I remember when all broadcasters used to do April Fools jokes.

Stern Shocks Listeners with April Fool’s Hoax
NEW YORK (Reuters) – Fans of Howard Stern were horrified on Thursday to hear that the radio shock jock was yanked off the air and replaced by a more wholesome show only to find out later it was all an April Fool’s day prank.

Instead of hearing Stern and his sidekicks open the morning show, New York’s WXRK Radio’s General Manager Tom Chiusano read a statement saying the show was taken off the air.
“Viacom can no longer bear the weight of the government pressure and its affects on our corporation,” he said, adding, “While we’re sorry to end the Howard Stern Show, we promise quality programing in the future.”
After the message, two other deejays then played about an hour of music interspersed with sterile banter and a promise of a show with “all the fun without the filth.”
Listeners across the country called the show to complain. But then Stern and his sidekick Robin Quivers came on the show and revealed it was a hoax.
“We are back for anybody who was stupid enough to fall for that,” Stern said.
Added Quivers: “Check your calendar, people.”
The joke was taken seriously by many since Stern has been in the eye of a national storm over indecency in radio and TV broadcasting and has said he will be thrown off the air.
Stern, notorious for lewd talk about sex and bodily functions, has railed against the crackdown on indecency and has made President Bush and his conservative policies a target of on-air rants.

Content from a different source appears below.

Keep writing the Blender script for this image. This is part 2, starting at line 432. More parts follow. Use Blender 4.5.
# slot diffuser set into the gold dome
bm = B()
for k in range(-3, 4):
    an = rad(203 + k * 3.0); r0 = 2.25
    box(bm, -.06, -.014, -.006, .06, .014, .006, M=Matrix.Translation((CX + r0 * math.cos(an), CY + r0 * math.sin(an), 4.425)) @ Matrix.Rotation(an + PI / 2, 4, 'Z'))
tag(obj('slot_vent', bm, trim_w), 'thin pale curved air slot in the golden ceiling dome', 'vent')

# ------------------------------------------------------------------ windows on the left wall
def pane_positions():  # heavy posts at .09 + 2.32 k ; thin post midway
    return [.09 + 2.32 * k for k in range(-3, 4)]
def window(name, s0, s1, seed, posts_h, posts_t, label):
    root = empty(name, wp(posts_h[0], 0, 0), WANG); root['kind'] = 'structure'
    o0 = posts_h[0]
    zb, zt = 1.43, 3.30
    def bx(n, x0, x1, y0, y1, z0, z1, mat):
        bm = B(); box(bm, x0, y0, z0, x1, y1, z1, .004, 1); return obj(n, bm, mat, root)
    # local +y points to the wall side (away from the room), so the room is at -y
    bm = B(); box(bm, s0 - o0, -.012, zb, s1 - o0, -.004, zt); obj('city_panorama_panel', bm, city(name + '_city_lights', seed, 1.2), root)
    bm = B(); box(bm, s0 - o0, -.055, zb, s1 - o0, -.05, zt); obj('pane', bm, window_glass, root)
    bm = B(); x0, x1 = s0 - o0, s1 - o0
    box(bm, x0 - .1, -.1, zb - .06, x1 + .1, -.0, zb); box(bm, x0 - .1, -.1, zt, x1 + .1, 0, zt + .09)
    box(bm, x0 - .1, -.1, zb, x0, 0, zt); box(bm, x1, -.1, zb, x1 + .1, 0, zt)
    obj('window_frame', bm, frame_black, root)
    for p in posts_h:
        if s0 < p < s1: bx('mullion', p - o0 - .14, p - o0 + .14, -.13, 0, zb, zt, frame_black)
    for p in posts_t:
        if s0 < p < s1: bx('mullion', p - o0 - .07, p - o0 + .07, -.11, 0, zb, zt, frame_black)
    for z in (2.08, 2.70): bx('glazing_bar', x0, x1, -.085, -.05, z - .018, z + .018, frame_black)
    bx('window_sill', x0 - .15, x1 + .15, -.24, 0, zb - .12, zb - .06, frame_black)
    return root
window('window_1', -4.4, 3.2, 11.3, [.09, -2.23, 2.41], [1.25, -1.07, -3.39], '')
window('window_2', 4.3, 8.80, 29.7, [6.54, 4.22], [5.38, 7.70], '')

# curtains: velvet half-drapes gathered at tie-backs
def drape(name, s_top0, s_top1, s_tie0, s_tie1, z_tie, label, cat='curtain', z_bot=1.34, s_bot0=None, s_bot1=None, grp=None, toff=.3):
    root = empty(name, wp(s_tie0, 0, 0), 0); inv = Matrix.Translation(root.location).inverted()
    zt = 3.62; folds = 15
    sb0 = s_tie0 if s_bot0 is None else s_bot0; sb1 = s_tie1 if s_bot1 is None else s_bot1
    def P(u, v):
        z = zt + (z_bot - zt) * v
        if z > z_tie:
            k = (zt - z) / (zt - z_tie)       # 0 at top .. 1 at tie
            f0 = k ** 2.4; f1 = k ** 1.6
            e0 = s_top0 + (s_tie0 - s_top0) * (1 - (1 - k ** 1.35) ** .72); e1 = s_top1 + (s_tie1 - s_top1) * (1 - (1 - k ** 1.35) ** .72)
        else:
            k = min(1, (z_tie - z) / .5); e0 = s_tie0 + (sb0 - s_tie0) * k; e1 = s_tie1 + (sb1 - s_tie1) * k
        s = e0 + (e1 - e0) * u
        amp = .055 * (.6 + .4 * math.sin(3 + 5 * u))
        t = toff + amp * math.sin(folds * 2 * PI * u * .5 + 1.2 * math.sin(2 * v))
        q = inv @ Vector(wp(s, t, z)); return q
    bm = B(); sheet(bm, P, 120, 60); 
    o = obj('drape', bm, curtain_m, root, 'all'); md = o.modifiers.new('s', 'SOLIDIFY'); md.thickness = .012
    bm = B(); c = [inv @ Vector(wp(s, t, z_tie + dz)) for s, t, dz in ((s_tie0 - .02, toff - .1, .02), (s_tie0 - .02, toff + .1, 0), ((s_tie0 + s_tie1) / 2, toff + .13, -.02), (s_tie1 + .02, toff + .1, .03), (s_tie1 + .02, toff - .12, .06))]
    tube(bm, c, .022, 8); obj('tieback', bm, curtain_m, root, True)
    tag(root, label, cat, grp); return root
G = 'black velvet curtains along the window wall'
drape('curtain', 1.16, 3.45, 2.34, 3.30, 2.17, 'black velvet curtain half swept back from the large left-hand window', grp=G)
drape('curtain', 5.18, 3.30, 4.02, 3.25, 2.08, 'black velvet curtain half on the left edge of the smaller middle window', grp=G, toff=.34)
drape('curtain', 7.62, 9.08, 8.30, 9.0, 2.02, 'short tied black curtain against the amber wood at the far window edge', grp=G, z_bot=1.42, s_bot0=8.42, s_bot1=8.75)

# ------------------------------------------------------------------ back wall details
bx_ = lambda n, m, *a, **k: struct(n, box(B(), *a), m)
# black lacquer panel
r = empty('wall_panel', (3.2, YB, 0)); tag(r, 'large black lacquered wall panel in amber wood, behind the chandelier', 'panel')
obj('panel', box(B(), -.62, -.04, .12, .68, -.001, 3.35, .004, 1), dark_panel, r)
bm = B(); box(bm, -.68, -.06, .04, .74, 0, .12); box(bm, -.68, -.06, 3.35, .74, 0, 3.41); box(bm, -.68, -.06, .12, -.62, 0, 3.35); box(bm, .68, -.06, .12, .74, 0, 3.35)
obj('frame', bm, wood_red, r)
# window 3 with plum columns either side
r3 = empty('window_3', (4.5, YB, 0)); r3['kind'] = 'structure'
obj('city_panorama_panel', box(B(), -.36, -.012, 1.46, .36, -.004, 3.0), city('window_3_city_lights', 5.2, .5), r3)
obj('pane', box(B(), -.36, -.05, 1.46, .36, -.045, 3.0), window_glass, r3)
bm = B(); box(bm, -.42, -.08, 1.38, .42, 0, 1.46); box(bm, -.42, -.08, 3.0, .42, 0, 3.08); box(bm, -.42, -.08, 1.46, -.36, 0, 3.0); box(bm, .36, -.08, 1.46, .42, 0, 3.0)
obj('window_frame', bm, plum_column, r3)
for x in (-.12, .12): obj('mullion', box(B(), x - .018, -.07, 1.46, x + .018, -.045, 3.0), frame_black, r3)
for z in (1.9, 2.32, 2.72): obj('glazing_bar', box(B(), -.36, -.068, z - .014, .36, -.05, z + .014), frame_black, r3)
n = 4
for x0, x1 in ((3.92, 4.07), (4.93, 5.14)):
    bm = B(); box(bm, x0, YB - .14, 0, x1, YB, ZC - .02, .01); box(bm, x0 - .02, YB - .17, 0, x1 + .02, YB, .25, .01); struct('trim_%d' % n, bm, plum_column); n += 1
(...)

Broadcasters have been under pressure in recent months with lawmakers contemplating legislation to substantially raise fines for those who violate indecency regulations.
Clear Channel Communications Inc., the top U.S. radio station owner. dropped Stern’s show from six stations after a racist remark from a listener was aired in February.
Earlier this month, Viacom Inc. President Mel Karmazin apologized for broadcasting the comment. Stern’s show is syndicated by Viacom’s Infinity Broadcasting unit.
Stern, who generates as much as $100 million in advertising and fees for his nationwide carrier, blamed the conservative backlash on the exposure of singer Janet Jackson’s breast during a performance in February’s Super Bowl half-time show.